I am currently struggling with my geeky 8 year old son, who has not very good hand-eye co-ordination. He can run and swim, but isn’t very good at kicking balls. He’s easily distracted, so he’s not good at cricket, especially in the outfield. He no longer wants to try because he thinks he’s beyond hope. He can run though, and he’s got very long legs and arms. He can hurl a shot-put at this young age, and would be well suited to the high jump. But he has no enthusiasm for these past times that almost all Australian school children are forced to perform at their annual athletics carnivals. Why not?

Could it be because he has never been exposed to the media endlessly ranting on about high achievements in sports other than football, rugby and cricket, in or out of season, year in and year out, Olympic year or not?

Windows and ATMS:

Edward Thompson writes: Re. “Tips and rumours” (yesterday, item 8). Regarding the tip about Windows XP running on the Commbank ATMs. Things like ATMs tend to be running Windows XP embedded, which is a very different beast to the average version you’ll find installed on a home or office PC. It’s slimmed down, more robust and more secure and is running on an awful lot more things than you may realise.

The ATMs aren’t running over “the internet” either. The transaction backend is all still run on Mainframe and Unix systems, so it’s not really an issue. The security problems with ATMs come from people sticking physical card skimmers to the front of the slot, nothing to do with the OS.

TomKat and Flint:

Steven McKiernan writes: Re. Brian Mitchell (yesterday, comments) who wrote: “Stop it. Bring back David Flint if you have to. But stop writing about Tom F-cking Cruise. Crikey isn’t New Idea so stop it. Please, just stop.”

Bring back David Flint? NOOOOOOOOOO!!!!!!!!!!!!!!! No more TomKat. No more Flint. That is all.


Michael O’Hara writes: Re Michael Delaney (yesterday, comments) on my figures for the MTAA super fund… “Ouch”. Again, let’s see if robust argument can get a say amongst ideological tripe. Firstly, if Michael believes I have belittled the MTAA super fund in restating the fund returns then I wholeheartedly and unreservedly apologise. I totally support the MTAA Super Fund use of the alternative asset model for superannuation funds. It provides stable pricing for members and with strong cash inflows should enable the more recent “once-in-a-generation” events to be little more than a blip in long term plans. I also support the Industry Funds push for lower fees for super funds, and their work towards being able to provide cost-effective financial planning services to fund members.

If my comments are seen as a “cynical attack” on APRA’s performance tables then I apologise for that as well. It was not my intent to do either. Yes, I am cynical but I see the APRA performance figures as being a very good first step.

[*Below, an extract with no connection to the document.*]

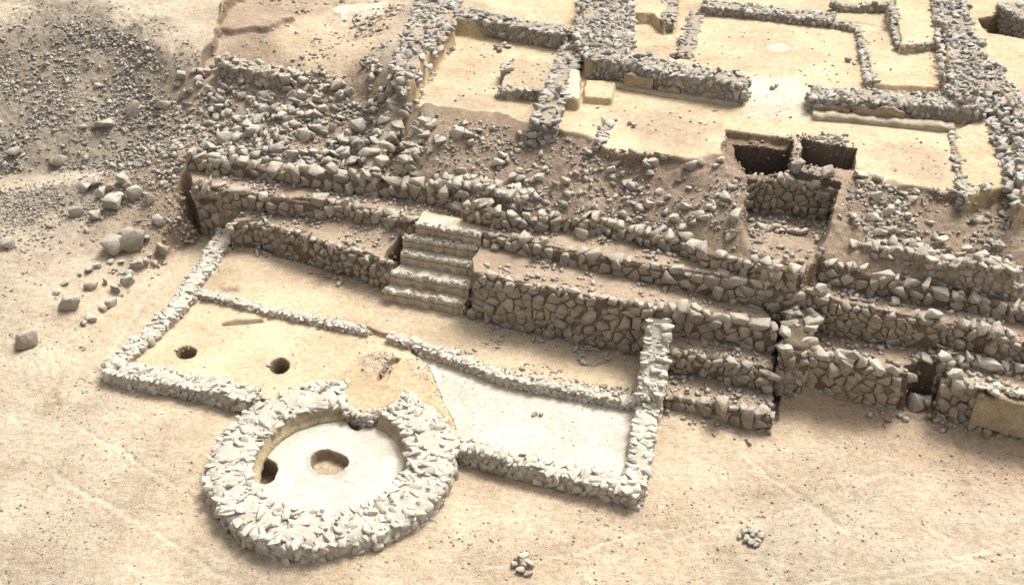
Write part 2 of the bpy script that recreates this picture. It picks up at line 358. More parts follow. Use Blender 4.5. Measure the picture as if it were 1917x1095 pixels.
# ---- circle geometry
CC = np.array([-4.16, 18.42]); RO, RI = 2.80, 1.80

# ---- outlines shared by terraces and their walls (front top edges)
L_BACKL = [(428,418,1.0),(483,415,1.0),(547,434,1.03),(600,450,1.05),(650,465,1.05),(735,492,1.1)]
L_BACKR = [(885,508,1.58),(940,522,1.62),(1010,535,1.64),(1077,548,1.66),(1150,563,1.66),(1225,579,1.64)]
L_ANX1 = [(1225,579,1.62),(1277,584,1.5),(1340,596,1.42),(1400,606,1.38),(1457,618,1.35)]
L_T2L = [(362,346,1.6),(450,362,1.6),(540,372,1.62),(640,380,1.66),(720,397,1.76),(779,416,1.86)]
L_T2R = [(905,436,1.95),(960,446,2.0),(1050,466,2.06),(1150,483,2.1),(1260,502,2.14),(1330,512,2.15),(1400,526,2.13),(1470,538,2.06),(1525,548,2.0)]
L_T1R = [(1525,548,2.0),(1590,568,1.9),(1650,581,1.83),(1720,593,1.76),(1800,610,1.7),(1917,640,1.65),(2010,662,1.65)]
L_T3L = [(350,292,2.05),(440,305,2.05),(520,317,2.08),(600,326,2.12),(640,330,2.16),(720,340,2.24),(800,352,2.32),(862,366,2.4)]
L_T3R = [(867,384,2.4),(940,402,2.42),(1000,404,2.45),(1060,405,2.48),(1130,414,2.5),(1200,432,2.54),(1273,444,2.58),(1330,472,2.6),(1400,484,2.62),(1503,508,2.58)]
L_T3F = [(1537,487,2.6),(1620,512,2.42),(1724,537,2.25),(1800,552,2.15),(1860,562,2.12),(1917,574,2.1),(2010,594,2.1)]
L_T0R = [(1508,664,.92),(1560,674,.9),(1640,690,.88),(1698,704,.84)]
L_T0R2 = [(1765,714,.8),(1800,712,.88),(1838,722,.86),(1917,742,.85),(2010,765,.85)]
def rv(l): return l[::-1]

# ---- lower court
patch([(140,635,0),(205,560,0),(262,510,.1),(318,462,.2),(346,440,.2),(358,420,.1),(372,410,.0),(425,405,.0),(432,445,0),(380,520,-.1),(200,695,-.1),(90,760,-.3)], -.14, soft=0.28, col='apron', jit=0.26, rough=0.7, grit=0.5)
patch([(362,352,1.6),(458,366,1.6),(460,394,1.1),(430,416,1.0),(402,430,0),(352,430,.1),(356,400,.5)], -.1, soft=0.12, col='cut', jit=0.14, rough=1.6, grit=0.9)
FL = [(430,450),(365,530),(205,688),(480,745),(600,770),(860,835),(1193,932),(1245,640),(1225,648),(1040,614),(890,576),(720,528),(560,492)]
patch(FL, 0.0, 0.0, 0.05, 'floor', rough=0.3, grit=0.22)
patch([(430,450),(368,546),(460,566),(570,592),(690,616),(735,630),(860,667),(960,702),(1060,724),(1200,750),(1240,640),(1225,640),(1040,614),(890,576),(720,528),(560,492)], 0.13, 0.1, 0.04, 'bench', rough=0.45, grit=0.4, colsoft=0.25)
patch([(420,520),(560,530),(700,575),(730,605),(560,585),(430,560)], None, 0.13, 0.4, 'floor', rough=0.3, grit=0.25, hgt=False)
patch([(900,680),(1050,650),(1190,690),(1190,735),(1060,712)], None, 0.13, 0.4, 'floor', rough=0.4, grit=0.35, hgt=False)
patch([(765,652),(830,672),(960,714),(1060,736),(1193,757),(1166,895),(1000,860),(860,822),(835,760),(800,690)], -0.12, -0.1, 0.05, 'wfloor', rough=0.2, grit=0.12)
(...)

Can we get back to the whole point now? The original article by Bernard Keane suggested that the APRA charts proved something about Industry Funds and Financial Planners. I suggested that, while a good start, the APRA figures should be used with care. I used the example of the MTAA Super Fund simply to show that a person investing on the basis of a quick look at the figures (and mainstream comment on them) risks making an uninformed decision.

Michael Delaney gave me the courtesy of looking at our business website, and points to the clarification on the legislative use of the term “independent” as somehow proving my bias. Maybe he was constrained for time, as that website includes a link to my blog — which has a link to the Industry Funds own Financial Planning service, as well as very detailed discussion on these issues.

I would challenge Michael Delaney to find a more transparently public discussion on issues surrounding financial planning. Everyone has a bias. The trick is knowing just where it is.

To restate my point (without reference to the MTAA Super Fund)… The APRA tables are a good start to open and honest reporting of super fund returns. However, before using them as a tool for decision-making there should be a good deal more interpretation. Otherwise we are treating super fund returns on such a superficial level that the consumer ends up with very little understanding — just lots of ideological points of view.